Charles Thomas Markham

This name is on Stockwell War Memorial, London SW9
C. T. Markham
(Charles Thomas Markham)
(Markham, Charles Thomas)
Service no 232431
Private, London Regiment (Royal Fusiliers), 2nd Battalion, also Royal Fusiliers, attd. 7th Battalion
Born in Wandsworth; enlisted in Clapham; lived in Lambeth
Killed in action on 6 April 1918
Remembered at Pozieres Memorial, France and at Stockwell War Memorial, London SW9

Information from the 1911 census
This identification is somewhat tentative. We do not have a year of birth for Charles Thomas Markham.

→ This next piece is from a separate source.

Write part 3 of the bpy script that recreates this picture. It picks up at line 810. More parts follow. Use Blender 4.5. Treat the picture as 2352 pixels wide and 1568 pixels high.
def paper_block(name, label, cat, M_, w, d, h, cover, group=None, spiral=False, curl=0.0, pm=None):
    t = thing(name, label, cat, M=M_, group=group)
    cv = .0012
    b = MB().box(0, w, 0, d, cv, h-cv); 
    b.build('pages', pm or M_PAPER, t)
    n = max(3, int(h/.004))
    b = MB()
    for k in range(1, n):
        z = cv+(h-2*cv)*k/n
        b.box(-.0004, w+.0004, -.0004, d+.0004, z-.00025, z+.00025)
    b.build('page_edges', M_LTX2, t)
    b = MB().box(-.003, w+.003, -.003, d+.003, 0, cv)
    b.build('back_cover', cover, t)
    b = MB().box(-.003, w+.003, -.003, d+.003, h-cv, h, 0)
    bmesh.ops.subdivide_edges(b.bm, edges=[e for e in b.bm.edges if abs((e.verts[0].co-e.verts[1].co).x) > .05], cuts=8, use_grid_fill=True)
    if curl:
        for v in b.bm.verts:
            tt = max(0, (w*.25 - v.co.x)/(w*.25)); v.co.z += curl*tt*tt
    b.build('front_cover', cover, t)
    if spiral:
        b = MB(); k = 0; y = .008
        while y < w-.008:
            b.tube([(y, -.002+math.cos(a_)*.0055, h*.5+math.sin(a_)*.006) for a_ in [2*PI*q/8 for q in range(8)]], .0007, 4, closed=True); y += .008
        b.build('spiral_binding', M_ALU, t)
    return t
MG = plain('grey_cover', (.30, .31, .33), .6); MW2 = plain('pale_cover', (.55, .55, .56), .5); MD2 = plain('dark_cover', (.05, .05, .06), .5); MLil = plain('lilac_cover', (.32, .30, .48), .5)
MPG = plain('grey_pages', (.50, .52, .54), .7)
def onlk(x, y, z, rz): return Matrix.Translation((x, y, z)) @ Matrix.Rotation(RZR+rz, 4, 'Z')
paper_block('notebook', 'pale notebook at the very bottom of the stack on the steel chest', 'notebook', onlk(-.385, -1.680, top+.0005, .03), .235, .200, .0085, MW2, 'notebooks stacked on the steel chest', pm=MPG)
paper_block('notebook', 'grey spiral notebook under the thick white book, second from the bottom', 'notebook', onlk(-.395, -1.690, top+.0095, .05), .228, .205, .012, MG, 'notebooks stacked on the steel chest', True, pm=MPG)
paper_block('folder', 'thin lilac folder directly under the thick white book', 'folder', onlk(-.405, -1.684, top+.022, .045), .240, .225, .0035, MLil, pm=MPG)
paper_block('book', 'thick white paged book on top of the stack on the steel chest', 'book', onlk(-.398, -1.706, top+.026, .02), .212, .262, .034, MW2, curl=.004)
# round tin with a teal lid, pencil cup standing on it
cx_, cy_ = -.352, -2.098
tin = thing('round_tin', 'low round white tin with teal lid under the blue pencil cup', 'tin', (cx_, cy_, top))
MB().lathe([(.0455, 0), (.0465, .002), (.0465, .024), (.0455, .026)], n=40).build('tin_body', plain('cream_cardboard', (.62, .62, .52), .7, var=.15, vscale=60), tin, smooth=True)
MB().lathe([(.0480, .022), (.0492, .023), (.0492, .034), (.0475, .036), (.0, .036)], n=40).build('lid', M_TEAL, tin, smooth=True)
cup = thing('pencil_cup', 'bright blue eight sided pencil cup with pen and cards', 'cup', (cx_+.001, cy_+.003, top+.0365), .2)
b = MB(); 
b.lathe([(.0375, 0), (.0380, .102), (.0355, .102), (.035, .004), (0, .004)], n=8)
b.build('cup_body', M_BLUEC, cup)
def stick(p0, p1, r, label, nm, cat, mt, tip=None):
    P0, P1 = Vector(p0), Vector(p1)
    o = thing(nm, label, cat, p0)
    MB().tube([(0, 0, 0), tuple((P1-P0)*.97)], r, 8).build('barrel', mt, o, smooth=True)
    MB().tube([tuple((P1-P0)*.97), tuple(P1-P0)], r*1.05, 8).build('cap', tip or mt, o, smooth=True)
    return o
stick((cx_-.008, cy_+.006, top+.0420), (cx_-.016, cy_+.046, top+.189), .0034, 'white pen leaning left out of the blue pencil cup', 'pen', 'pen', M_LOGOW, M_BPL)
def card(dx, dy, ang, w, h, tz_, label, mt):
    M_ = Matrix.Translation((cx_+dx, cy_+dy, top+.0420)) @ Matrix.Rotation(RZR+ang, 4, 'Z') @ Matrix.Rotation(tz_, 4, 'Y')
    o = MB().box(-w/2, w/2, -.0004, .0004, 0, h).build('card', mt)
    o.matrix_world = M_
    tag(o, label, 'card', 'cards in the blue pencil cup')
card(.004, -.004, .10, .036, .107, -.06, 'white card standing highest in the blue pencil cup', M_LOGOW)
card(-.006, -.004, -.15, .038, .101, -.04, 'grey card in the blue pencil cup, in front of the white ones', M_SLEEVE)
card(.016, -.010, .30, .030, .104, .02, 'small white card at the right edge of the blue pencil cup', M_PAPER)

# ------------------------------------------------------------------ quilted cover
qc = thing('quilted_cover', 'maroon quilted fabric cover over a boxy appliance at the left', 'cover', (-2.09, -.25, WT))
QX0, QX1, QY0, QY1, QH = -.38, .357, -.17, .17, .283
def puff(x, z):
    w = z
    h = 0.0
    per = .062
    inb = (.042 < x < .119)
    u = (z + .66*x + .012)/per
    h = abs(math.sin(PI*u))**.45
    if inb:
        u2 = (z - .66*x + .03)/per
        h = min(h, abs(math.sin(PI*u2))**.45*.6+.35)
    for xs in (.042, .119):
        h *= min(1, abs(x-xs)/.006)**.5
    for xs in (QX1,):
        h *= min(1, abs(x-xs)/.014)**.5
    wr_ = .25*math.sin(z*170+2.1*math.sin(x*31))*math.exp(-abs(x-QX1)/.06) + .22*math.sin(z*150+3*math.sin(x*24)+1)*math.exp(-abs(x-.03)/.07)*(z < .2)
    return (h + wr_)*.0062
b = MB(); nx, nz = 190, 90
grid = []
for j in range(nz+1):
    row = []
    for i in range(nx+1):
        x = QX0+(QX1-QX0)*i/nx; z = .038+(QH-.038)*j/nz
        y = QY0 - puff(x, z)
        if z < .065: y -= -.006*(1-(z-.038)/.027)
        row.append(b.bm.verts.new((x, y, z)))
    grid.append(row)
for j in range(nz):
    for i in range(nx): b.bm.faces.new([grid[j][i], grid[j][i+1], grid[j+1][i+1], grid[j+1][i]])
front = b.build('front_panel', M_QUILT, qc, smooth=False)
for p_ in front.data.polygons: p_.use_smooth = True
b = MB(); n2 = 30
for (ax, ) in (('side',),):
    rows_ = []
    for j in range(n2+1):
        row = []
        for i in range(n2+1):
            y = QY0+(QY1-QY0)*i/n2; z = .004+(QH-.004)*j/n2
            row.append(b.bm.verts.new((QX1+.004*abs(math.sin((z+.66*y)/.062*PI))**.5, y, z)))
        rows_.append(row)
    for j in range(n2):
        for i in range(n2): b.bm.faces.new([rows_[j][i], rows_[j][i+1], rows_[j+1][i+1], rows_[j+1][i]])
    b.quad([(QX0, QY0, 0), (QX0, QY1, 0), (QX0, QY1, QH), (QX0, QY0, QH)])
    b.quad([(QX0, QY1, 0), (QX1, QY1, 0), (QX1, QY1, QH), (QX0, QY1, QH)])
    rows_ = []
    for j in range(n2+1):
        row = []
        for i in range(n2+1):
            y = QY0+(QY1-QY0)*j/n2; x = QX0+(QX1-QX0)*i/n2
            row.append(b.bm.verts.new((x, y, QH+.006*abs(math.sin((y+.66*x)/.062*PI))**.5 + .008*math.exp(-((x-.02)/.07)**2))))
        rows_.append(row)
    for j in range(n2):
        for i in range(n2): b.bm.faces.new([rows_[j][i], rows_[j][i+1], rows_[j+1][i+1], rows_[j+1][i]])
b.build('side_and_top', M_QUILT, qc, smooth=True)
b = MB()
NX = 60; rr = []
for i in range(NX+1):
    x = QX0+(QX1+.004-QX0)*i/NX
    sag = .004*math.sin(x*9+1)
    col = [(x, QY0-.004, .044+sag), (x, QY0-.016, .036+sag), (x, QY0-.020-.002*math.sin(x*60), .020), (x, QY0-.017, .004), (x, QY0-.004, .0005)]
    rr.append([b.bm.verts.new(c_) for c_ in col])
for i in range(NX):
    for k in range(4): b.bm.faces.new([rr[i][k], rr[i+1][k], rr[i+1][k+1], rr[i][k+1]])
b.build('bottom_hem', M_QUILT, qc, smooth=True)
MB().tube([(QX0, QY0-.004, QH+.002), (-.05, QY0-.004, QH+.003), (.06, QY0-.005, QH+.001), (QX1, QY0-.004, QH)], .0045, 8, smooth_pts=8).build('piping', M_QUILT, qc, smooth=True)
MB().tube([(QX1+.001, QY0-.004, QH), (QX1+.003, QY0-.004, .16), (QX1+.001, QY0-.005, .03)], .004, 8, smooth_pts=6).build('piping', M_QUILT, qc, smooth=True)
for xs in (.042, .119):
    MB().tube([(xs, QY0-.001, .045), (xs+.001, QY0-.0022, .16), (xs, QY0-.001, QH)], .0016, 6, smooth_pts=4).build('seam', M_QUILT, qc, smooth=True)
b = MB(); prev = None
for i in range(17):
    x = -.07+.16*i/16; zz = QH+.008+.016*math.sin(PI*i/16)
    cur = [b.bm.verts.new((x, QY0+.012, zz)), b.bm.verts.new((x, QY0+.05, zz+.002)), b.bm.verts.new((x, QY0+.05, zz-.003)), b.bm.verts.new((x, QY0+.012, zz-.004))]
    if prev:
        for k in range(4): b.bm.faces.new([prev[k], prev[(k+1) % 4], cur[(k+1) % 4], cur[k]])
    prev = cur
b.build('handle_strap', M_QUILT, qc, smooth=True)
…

In 1911 a Charles Markham, born in Wandsworth, was living at 75a Ellerslie Road, Clapham. He was 16 and working as a grocer's shop assistant. The household included his father, William Markham, 46, a carpenter and joiner from Framingham, Suffolk, and his mother, Mary Ann Markham, 45, from Holburn, London. They had had 8 children, 6 surviving. Apart from Charles there were 3 children living at home: Jessie Markham, 12, born in Stockwell; Sidney Markham, 7, born in Clapham; and Stanley Markham, 4, born in Stockwell.